Monday, 21 March 2011

Do's and Don'ts

In a recent blog Dr. Dana Fillmore offered some helpful advice to couples who are feeling disconnected. As I’ve said on previous occasions I usually find Dr. Fillmore’s advice worthwhile except for the absence of God. She starts out by asking some serious questions:

“Do you treat each other like polite (or not so polite) strangers? Does it feel as if there is a wall between you? Are you wondering if it’s even possible to reconnect with the person you once loved so much?”

She goes on to offer some “Do’s” and “Don’ts” that she believes will create positive change.

Her first don’t is don’t blame. “In fact, blaming is one of the most common mistakes that couples make when “working” on their marriage. They focus primarily on what the other person is doing wrong and take little to no responsibility for their part in the couples’ problems or issues. Focusing on blame only drives you and your spouse further apart. Instead, look for solutions: new behaviors and positive choices.” More specifically if you are the husband you need to ask, “Do I love my wife as much as I love myself? Do I love her the way she wants to be loved? Is she becoming more radiant?” If you are the wife you need to ask yourself “Do I respect and reverence my husband; do I notice him, regard him, honor him, prefer him, venerate him, and esteem him; do I defer to him, praise him, and love and admire him exceedingly?” This is what Scripture tells us to do.

Her second don’t is don’t nag. Why would anyone in their right mind think that nagging is an effective way to communicate? Can you hear the husband driving home from work saying “boy I hope my wife nags me the minute I get in the door. I love to feel demeaned and stupid, knowing I don’t live up to her expectations”. Or perhaps you’re the wife you can’t wait for her husband to come home and nag her about her inability to discipline the kids, keep the house clean, or prepare a decent dinner.
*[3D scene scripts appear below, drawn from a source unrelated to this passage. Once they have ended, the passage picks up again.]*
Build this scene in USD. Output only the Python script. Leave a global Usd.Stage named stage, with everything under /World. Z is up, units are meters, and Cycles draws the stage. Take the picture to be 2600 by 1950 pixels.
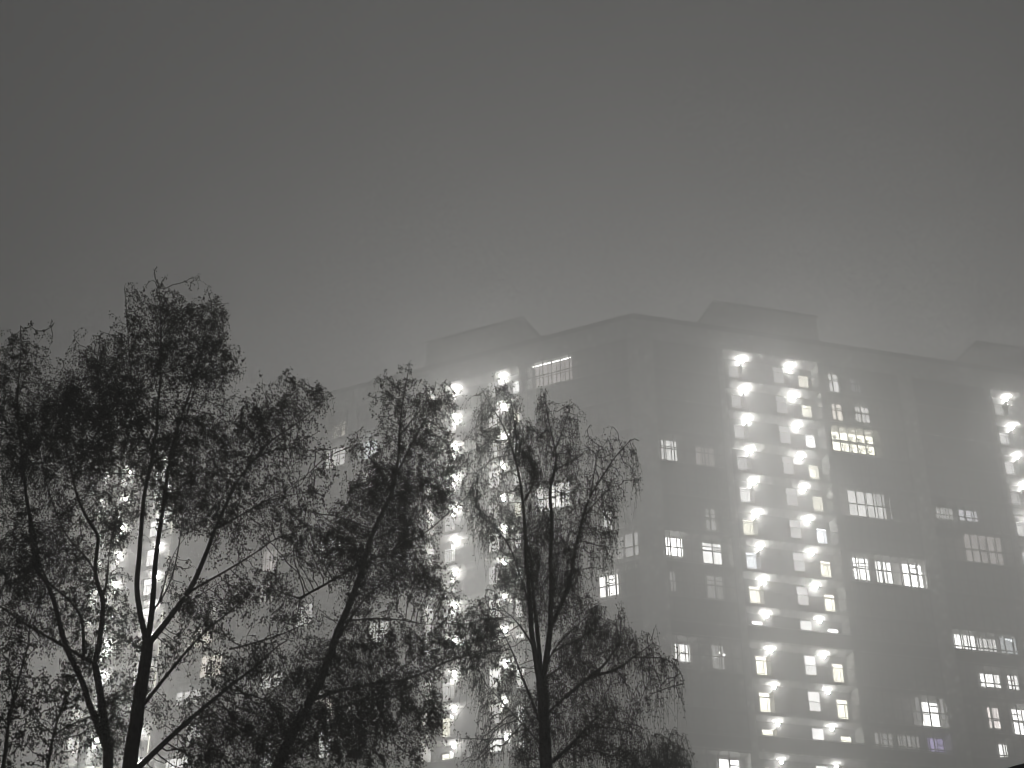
import math, random, numpy as np, trimesh, usdkit, meshkit
from scipy.spatial import cKDTree
from pxr import Usd, UsdGeom, UsdLux, UsdShade, Sdf, Gf

stage = Usd.Stage.CreateInMemory()
UsdGeom.SetStageUpAxis(stage, 'Z'); UsdGeom.SetStageMetersPerUnit(stage, 1.0)
UsdGeom.Xform.Define(stage, '/World'); UsdGeom.Scope.Define(stage, '/World/Looks')
rng = np.random.default_rng(7); random.seed(7)

# ---------------------------------------------------------------- camera
EYE = np.array([-40.25, -103.20, 1.65]); AZ, PITCH, ROLL = 0.2838, 0.5382, -0.0130
FOCAL = 36 * 4149.9 / 2600
cam = UsdGeom.Camera.Define(stage, '/World/camera')
fw = np.array([math.sin(AZ) * math.cos(PITCH), math.cos(AZ) * math.cos(PITCH), math.sin(PITCH)])
rt = np.array([math.cos(AZ), -math.sin(AZ), 0.0]); up = np.cross(rt, fw)
r2 = rt * math.cos(ROLL) + up * math.sin(ROLL); u2 = -rt * math.sin(ROLL) + up * math.cos(ROLL)
cam.AddTransformOp().Set(Gf.Matrix4d(*r2, 0, *u2, 0, *(-fw), 0, *EYE, 1))
cam.CreateHorizontalApertureAttr(36.0); cam.CreateVerticalApertureAttr(27.0); cam.CreateFocalLengthAttr(FOCAL)
cam.CreateClippingRangeAttr(Gf.Vec2f(0.1, 3000)); cam.CreateExposureAttr(0.0)

# ---------------------------------------------------------------- night sky (foggy, lit by the town below)
SKY = 0.118
mat = lambda n, nodes, links=(), **k: usdkit.material(stage, '/World/Looks/' + n, nodes, links, **k)
SUN_EL, SUN_ROT = math.radians(7), 0.45
sky_m = mat('night_sky', {
    'tc': ('texture_coordinate', {}), 'cn': ('noise_texture', {'scale': 2.2, 'detail': 4.0, 'roughness': 0.55}),
    'cr': ('map_range', {'from_min': 0.35, 'from_max': 0.65, 'to_min': 0.0, 'to_max': 0.22}), 'cl': ('mix_color', {'b': (1.0, 1.0, 0.98), 'use_clamp': False}),
    's': ('sky_texture', {'sky_type': 'single_scattering', 'sun_disc': False, 'sun_elevation': SUN_EL, 'sun_rotation': SUN_ROT, 'aerosol_density': 5.0, 'air_density': 1.0}),
    'h': ('hsv', {'saturation': 0.06}), 'b': ('background_shader', {'strength': SKY})},
    [('s.color', 'h.color'), ('tc.generated', 'cn.vector'), ('cn.fac', 'cr.value'), ('cr.result', 'cl.fac'), ('h.color', 'cl.a'), ('cl.result', 'b.color')], surface='b.background')
dome = UsdLux.DomeLight.Define(stage, '/World/sky'); dome.CreateIntensityAttr(1.0)
UsdShade.MaterialBindingAPI.Apply(dome.GetPrim()).Bind(sky_m)
dome.GetPrim().SetCustomDataByKey('kind', 'structure')
FOG, FOG_G = 0.0204, 0.62
LAMP = 2600.0
# ---------------------------------------------------------------- helpers
USED = {}
def numbered(path):
    k = USED.get(path, -1) + 1; USED[path] = k
    return path if k == 0 else '%s_%03d' % (path, k)
def tag(prim, label=None, category=None, group=None, kind=None):
    for k, v in (('label', label), ('category', category), ('group', group), ('kind', kind)):
        if v: prim.SetCustomDataByKey(k, v)
    return prim
def obj(name, mesh, material, parent='/World', smooth=False):
    p = numbered(parent + '/' + name)
    usdkit.mesh(stage, p, mesh, material, smooth)
    return p
def thing(name, label, category, loc=(0, 0, 0), group=None):
    p = numbered('/World/' + name); x = UsdGeom.Xform.Define(stage, p)
    x.AddTranslateOp().Set(Gf.Vec3d(*map(float, loc))); tag(x.GetPrim(), label, category, group)
    return p

def principled(n, color, rough=0.8, noise=0.0, scale=1.0, spec=0.3):
    if noise:
        lo = [c * (1 - noise) for c in color]; hi = [min(1, c * (1 + noise)) for c in color]
        return mat(n, {'g': ('geometry', {}), 't': ('noise_texture', {'scale': scale, 'detail': 6.0, 'roughness': 0.65}),
                       'r': ('rgb_ramp', {'ramp': [(0.3, lo), (0.7, hi)]}), 'p': ('principled_bsdf', {'roughness': rough, 'specular_ior_level': spec}),
                       'b': ('bump', {'strength': 0.25, 'distance': 0.02})},
                   [('g.position', 't.vector'), ('t.fac', 'r.fac'), ('r.color', 'p.base_color'), ('t.fac', 'b.height'), ('b.normal', 'p.normal')], surface='p.BSDF')
    return mat(n, {'p': ('principled_bsdf', {'base_color': color, 'roughness': rough, 'specular_ior_level': spec})}, surface='p.BSDF')

M = {}
M['pilaster'] = principled('light_render', (0.80, 0.80, 0.78), 0.9, 0.12, 0.35)
M['panel'] = principled('grey_facade_panel', (0.12, 0.12, 0.117), 0.8, 0.25, 0.45)
M['ledge'] = principled('pale_ledge', (0.75, 0.75, 0.73), 0.8, 0.08, 1.0)
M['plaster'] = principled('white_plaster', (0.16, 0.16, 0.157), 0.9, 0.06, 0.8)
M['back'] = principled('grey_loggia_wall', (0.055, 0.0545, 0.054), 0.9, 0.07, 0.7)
M['inner'] = principled('balcony_inside_wall', (0.40, 0.39, 0.38), 0.9, 0.08, 0.8)
M['frame'] = principled('dark_metal_frame', (0.06, 0.06, 0.06), 0.5)
M['whiteframe'] = principled('grey_window_frame', (0.16, 0.16, 0.16), 0.5)
M['roof'] = principled('dark_roofing', (0.10, 0.10, 0.10), 0.9, 0.15, 0.6)
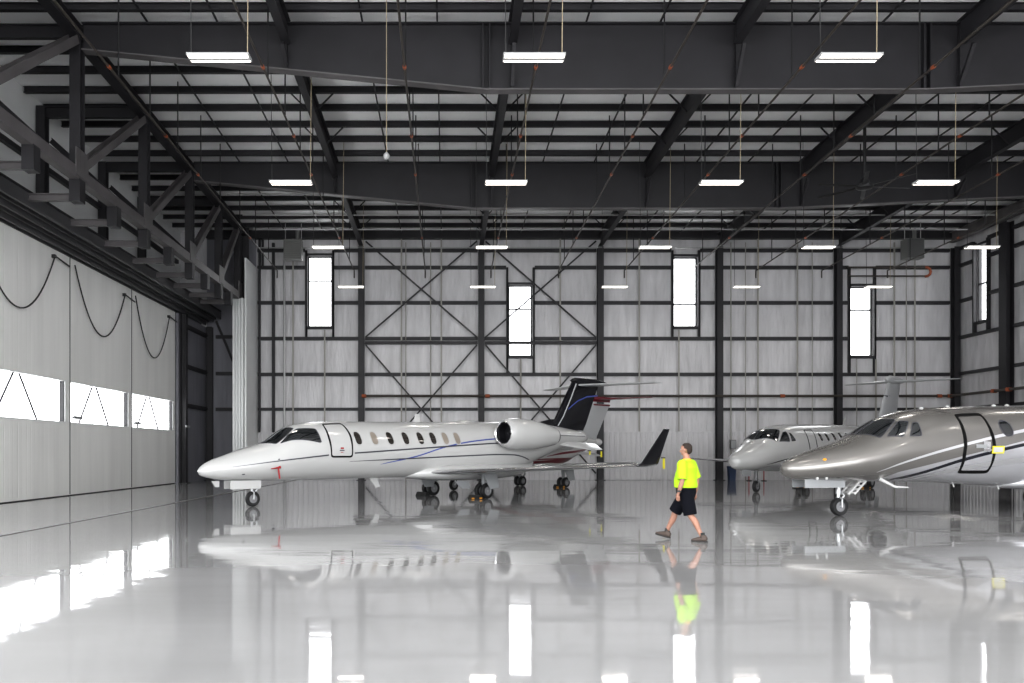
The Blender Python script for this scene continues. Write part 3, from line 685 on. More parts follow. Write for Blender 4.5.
def stripe(mb, f, P, w, side, off=.004, mat=0, n=40):
    """painted ribbon along (t, z) points; w a width or a list of widths"""
    xs = [p[0] for p in P]; zf = pchip(xs, [p[1] for p in P]); wf = pchip(xs, w) if isinstance(w, list) else (lambda t: w)
    vs, fs = [], []; m = 4
    for i in range(n+1):
        t = xs[0] + (xs[-1]-xs[0])*i/n
        for j in range(m+1):
            z = zf(t) + wf(t)*(j/m-.5); z = max(f.zb(t)+.002, min(f.zt(t)-.002, z)); vs.append(surf(f, t, fphi(f, t, z), off, side))
    for i in range(n):
        for j in range(m): fs.append((i*(m+1)+j, (i+1)*(m+1)+j, (i+1)*(m+1)+j+1, i*(m+1)+j+1))
    mb.add(vs, fs, mat)
def foil(mb, secs, nv=(0,0,1), mat=0, le_mat=None):
    """lofted aerofoil; secs: (leading edge xyz, chord, thickness ratio[, normal])"""
    A = [(0,0),(.012,.18),(.05,.36),(.14,.47),(.3,.5),(.5,.44),(.72,.27),(.9,.1),(1,.015)]
    out = A + [(x,-y*.8) for x, y in reversed(A[1:])]
    rings = []
    for s in secs:
        le, c, th = Vector(s[0]), s[1], s[2]; n = Vector(s[3] if len(s) > 3 else nv).normalized()
        rings.append([tuple(le + Vector((x*c, 0, 0)) + n*(y*c*th)) for x, y in out])
    b = len(mb.f); mb.loft(rings, mat)
    if le_mat is not None:
        n = len(out)
        for i in range(b, len(mb.f)):
            js = [(q - (len(mb.v)-len(secs)*n)) % n for q in mb.f[i]]
            if len(js) == 4 and all(j in (0,1,2,n-1,n-2) for j in js): mb.m[i] = le_mat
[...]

She says do have loving discussions, “… and by that I do not mean, holding hands and singing “Kum-by- yah” together – instead, I mean: be honest, open and (gulp), vulnerable.” First off we all know guys like nothing better than to be open and vulnerable - not. Secondly we are assuming the couple is not connecting. How likely is it that they will have this break through moment? I would suggest first going to the Lord in prayer. Tell the Lord that you have not been the spouse that He has called you to be. Then go and ask your husband/wife to forgive you for being less than what God has called you to be.